L'altra Woodstock a Genova
Al Teatro della Tosse l'undicesima edizione del Red Wine Bluegrass Party celebra Woodstock con Lowell Levinger
Qualcuno, nell'armadio dei ricordi che tutto assieme forma la storia della popular music del secondo dopoguerra, senz'altro avrà almeno un po' di spazio, in un cassetto, per gli Youngbloods. Erano il gruppo capitanato da Jesse Colin Young, che poi ebbe qualche spicchio di fortuna negli anni Settanta come songwriter. Ma altrettanto importante, nell'equilibrio di quel gruppo che era nato sulla East Coast, ma presto mise radici nell’assai lisergica California della West Coast, fu l'apporto di Lowell “Banana” Levinger. Ottimo pianista, gran cultore di plettri e corde che hanno fatto la storia del folk e del country rock: mandolino, chitarra, banjo.
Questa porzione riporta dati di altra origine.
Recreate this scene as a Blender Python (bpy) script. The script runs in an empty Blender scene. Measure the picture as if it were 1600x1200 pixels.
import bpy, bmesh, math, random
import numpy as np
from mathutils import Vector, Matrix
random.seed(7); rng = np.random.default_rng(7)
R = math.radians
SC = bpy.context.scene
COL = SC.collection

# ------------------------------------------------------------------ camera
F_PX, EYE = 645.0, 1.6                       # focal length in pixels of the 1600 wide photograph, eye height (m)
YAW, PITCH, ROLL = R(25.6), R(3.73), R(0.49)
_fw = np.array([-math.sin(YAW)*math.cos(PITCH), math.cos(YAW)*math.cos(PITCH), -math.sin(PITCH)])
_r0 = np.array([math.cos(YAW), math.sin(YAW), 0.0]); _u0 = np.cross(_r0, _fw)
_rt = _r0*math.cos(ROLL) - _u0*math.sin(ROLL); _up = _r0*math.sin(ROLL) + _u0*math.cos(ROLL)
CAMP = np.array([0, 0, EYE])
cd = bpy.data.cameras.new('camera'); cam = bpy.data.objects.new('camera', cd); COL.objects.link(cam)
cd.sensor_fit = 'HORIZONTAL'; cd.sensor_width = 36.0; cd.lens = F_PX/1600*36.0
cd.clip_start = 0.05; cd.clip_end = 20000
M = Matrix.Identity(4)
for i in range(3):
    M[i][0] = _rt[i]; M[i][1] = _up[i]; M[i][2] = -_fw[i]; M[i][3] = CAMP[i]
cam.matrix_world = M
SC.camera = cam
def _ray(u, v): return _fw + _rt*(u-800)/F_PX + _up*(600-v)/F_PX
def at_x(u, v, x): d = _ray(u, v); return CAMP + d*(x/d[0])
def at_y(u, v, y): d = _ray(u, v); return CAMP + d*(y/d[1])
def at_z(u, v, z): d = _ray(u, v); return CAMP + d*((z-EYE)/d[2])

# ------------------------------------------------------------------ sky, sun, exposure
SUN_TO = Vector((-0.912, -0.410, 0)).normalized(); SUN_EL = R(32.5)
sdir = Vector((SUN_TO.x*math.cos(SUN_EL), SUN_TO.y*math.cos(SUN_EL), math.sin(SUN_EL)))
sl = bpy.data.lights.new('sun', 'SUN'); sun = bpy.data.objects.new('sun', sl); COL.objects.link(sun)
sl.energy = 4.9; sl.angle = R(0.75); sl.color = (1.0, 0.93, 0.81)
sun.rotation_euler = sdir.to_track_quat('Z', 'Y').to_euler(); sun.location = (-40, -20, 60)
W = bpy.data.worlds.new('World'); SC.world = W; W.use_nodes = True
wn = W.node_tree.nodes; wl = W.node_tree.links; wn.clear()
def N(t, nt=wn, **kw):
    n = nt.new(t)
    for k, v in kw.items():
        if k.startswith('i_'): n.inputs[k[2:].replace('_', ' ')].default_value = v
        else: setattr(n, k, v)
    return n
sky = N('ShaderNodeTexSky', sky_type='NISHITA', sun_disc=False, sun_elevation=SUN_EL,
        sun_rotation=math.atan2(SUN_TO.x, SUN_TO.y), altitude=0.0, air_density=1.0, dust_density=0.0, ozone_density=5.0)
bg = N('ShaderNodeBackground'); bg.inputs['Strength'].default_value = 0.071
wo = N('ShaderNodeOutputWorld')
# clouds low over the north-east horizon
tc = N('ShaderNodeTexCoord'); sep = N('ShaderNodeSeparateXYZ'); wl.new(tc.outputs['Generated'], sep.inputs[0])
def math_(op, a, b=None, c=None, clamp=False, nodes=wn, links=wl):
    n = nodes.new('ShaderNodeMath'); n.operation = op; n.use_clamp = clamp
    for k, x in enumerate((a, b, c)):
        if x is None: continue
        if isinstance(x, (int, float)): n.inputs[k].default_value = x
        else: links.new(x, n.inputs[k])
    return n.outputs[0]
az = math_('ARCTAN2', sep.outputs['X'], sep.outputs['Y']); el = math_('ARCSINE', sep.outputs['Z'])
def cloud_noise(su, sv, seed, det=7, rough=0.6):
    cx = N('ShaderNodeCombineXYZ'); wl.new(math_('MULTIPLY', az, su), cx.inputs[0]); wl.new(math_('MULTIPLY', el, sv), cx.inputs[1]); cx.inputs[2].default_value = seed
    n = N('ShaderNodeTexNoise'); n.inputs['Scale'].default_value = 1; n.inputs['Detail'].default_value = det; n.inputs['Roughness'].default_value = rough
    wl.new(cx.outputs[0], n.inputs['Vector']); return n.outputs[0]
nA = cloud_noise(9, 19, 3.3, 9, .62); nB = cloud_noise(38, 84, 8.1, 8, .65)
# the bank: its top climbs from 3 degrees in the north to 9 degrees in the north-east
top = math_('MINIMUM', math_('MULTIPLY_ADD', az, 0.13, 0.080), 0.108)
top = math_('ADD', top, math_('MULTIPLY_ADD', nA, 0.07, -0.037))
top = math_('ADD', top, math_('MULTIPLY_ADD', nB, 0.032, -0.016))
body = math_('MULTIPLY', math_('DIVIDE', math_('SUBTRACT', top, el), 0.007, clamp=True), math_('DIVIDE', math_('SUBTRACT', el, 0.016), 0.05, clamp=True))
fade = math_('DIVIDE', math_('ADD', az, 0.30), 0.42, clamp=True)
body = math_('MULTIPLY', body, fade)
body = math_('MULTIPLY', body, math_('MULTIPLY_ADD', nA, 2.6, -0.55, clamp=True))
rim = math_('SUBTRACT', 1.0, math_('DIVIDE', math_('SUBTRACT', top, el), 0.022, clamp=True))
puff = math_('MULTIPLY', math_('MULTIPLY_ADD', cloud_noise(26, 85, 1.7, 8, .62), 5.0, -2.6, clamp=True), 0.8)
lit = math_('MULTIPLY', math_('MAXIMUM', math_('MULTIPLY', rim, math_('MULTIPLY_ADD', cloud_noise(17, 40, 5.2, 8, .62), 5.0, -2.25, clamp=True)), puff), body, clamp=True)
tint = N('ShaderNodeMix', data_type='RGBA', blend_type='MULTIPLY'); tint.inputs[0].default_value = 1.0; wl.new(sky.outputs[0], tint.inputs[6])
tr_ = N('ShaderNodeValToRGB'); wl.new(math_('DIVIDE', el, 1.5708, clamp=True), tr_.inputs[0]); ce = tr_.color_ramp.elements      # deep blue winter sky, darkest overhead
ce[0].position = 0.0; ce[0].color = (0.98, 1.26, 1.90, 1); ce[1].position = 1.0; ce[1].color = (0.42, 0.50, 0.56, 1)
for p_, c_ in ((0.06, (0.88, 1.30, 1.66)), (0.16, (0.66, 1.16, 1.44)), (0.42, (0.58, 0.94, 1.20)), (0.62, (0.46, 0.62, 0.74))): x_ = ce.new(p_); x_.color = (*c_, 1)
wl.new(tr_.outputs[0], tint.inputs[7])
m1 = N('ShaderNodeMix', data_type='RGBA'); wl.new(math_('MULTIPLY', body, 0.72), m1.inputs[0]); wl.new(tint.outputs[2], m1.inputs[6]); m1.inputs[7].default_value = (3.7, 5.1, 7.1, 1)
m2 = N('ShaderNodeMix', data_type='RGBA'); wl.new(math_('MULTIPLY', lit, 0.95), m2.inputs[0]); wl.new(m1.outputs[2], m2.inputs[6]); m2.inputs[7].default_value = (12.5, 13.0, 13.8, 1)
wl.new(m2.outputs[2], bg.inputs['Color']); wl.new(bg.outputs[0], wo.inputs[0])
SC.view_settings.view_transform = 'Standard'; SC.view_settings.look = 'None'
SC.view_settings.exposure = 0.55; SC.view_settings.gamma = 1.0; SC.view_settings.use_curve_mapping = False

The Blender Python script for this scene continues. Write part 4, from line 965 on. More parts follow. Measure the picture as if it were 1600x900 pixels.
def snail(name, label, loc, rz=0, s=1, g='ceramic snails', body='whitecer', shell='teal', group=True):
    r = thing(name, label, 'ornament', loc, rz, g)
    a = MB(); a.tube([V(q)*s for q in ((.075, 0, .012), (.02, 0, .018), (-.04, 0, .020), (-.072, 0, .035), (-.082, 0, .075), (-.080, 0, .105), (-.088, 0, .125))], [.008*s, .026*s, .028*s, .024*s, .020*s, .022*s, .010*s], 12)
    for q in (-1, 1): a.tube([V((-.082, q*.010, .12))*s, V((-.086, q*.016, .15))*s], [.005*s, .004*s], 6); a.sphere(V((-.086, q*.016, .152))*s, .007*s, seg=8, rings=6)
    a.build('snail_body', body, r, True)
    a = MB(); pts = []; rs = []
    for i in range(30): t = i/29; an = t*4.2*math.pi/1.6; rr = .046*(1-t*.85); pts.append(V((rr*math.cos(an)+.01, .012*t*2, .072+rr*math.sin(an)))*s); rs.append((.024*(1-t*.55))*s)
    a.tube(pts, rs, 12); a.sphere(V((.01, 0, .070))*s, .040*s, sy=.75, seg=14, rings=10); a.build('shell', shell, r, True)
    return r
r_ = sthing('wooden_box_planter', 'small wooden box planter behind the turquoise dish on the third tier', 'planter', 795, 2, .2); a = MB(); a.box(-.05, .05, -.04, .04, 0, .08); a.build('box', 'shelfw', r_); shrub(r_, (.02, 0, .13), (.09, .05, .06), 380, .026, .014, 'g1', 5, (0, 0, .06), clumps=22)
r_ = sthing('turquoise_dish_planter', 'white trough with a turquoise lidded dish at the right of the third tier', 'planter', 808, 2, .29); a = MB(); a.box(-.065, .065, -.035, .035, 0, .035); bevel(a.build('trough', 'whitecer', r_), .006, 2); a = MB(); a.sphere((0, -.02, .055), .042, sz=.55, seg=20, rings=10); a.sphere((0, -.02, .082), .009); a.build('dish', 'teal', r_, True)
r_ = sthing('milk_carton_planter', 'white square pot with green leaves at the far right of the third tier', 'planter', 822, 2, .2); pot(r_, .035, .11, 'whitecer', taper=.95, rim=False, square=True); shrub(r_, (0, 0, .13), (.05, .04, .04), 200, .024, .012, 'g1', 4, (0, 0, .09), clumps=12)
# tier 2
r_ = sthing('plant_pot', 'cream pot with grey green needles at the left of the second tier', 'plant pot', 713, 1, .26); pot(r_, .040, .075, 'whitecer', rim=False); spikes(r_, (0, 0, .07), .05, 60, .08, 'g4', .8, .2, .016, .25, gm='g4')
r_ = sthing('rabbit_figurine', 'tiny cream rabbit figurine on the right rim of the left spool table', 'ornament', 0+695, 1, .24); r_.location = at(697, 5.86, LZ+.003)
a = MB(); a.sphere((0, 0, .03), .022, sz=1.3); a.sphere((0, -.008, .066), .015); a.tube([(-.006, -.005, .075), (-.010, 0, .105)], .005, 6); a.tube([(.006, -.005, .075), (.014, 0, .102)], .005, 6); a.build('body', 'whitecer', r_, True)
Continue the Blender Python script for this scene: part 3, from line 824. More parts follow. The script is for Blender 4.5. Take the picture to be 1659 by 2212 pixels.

Cominciarono a incidere nel '67. Furono, assieme ai Grateful Dead, agli Holy Modal Rounders e altri nomi – vari come assetti timbrici di gruppo nei confronti dell’elettricità –, hippie senza cedimenti e del tutto consci di rivendicare valori esattamente opposti a quelli dell’America che mandava a morire i ragazzi nelle paludi del Vietnam.
Sono passati cinquantadue anni, e cinquanta da Woodstock, che di quello spirito libertario fu (anche indirettamente) uno dei momenti topici e mitopoietici, e Levinger non solo è ancora tra noi, ma oggi è un signore con una nuvola di capelli bianchi e una camicia coloratissima che, dopo aver fatto mille lavori, gira il mondo con la band di Little Steven. O sennò va a trovare i suoi amici della italianissima Red Wine che, nel 2019, hanno deciso di festeggiare “L'altra Woodstock” sul palco del Teatro della Tosse.
Certo, si fa presto a invocare il mugugno sulla continua autocelebrazione che i rock fa di se stesso. Però qui le cose erano diverse, con quell’inspiegabile miscela di eleganza, padronanza strumentale ironia e sincero attaccamento alle fonti della grande musica popular che è ormai sigillo di fabbrica della Red Wine. Perché ci vuole coraggio, perizia e anche parecchia incoscienza creativa ad andare a interpretare il repertorio di Woodstock e dintorni musicali – ad esempio cosa succedeva musicalmente in Italia in quei mesi, canzoni cucite in medley – in chiave (principalmente) bluegrass. Con collanine, bandane e ironici gilet fiorati. Con la presenza in sala di un amico americano della band che a Woodstock c'era stato davvero, accampato in tenda sulla collina, “tanto l'amplificazione era così forte che si è sentito tutto da tutte le parti, per tre giorni”. E con il solito, eccellente parterre di ospiti.
A cominciare dal citato Levinger, uno che, per dirla con De André, ha “ricordi tanti, e nemmeno un rimpianto”, ed è ben vivo e ironico. Tant’è che ha tenuto a raccontare che gli Youngbloods a Woodstock non ci andarono perché il loro manager non aveva i soldi per portarceli, e che finirono invece a suonare in un baraccio di Baltimora, o a suonare per un divertito pubblico genovese "Hippie From Olema", un brano dei suoi Youngbloods scritto in sorridente ma velenosa risposta al tetro e reazionario "Okie From Muskogee" di Merle Haggard. Eccellente la scelta di brani debitamente “bluegrassizzati” dalla Red Wine in onore di Woodstock sempre mantenendo lo spettacolare gioco di voci armonizzate: "Hey Joe" per ricordare Hendrix, una "Friend of the Devil" per omaggiare i grandi e sfortunati Grateful Dead fradici di pioggia a Woodstock, "We Shall Overcome" per rammentare che quando Joan Baez cantò a Woodstock lo fece col pancione di sei mesi, e suo marito che languiva in un carcere texano perché contro la guerra in Vietnam.
Altre scintille con l’inevitabile "With A Little Help From My Friends" e il recupero festoso di "Going Up the Country", pregiata ditta Canned Heat, impreziosito dal clarinetto sornione di Francesco Bencini, in qualche brano anche al sax. Il vecchio amico Paolo Bonfanti è venuto di rinforzo sul finale con la sua micidiale chitarra mancina, con una conclusiva "I Shall Be Released" a precedere il sipario su "Find The Cost of Freedom". Dietro le spalle dei suonatori, e appesi in alto, i magnifici disegni in tempo reale di Roberto Zizzo: Woodstock li chiama i colori, nonostante il fango e la pioggia.